Alongside this attribution of agency to the weapons, Hercules’ loss of control over his body articulates the de-centralization of the human subject. Hercules cannot see what is actually in front of his eyes, thus mistaking his sons and wife for Lycus’ family (HF 987-991); he cannot hear Megara’s prays (HF 1015-1021); he is deprived of psychic consciousness, so that his body changes into an autonomous entity. The transformation of Hercules’ body into an automaton, a quasi-posthuman assemblage (Haraway 1997), is confirmed by the thematic and lexical parallels between his attitudes and other quasi-cybernetic characters within the Greco-Roman tradition, such as the giant Talos in Apollonius’ Argonautica. Like the furious Hercules, Talos throws objects (Argon. 4.1638-1640) and experiences hallucinations provoked by Medea’s magic, which enhance its anger, before it eventually faints (1669-1688), as does Hercules (HF 1039-1053).
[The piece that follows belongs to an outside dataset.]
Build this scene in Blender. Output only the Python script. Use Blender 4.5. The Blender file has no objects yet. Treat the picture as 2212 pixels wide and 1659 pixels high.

The application of modern theory to Seneca’s HF reveals Hercules’ progressive de-humanization. The collapse of the distinctions between human and non-human that takes place during Hercules’ madness encourages us to rethink the very notion of ‘human’ and ‘self’ as being intrinsically fragmented, fluid, and malleable, continuously remodeled by the experience of its passions, corporeality, and surrounding objects.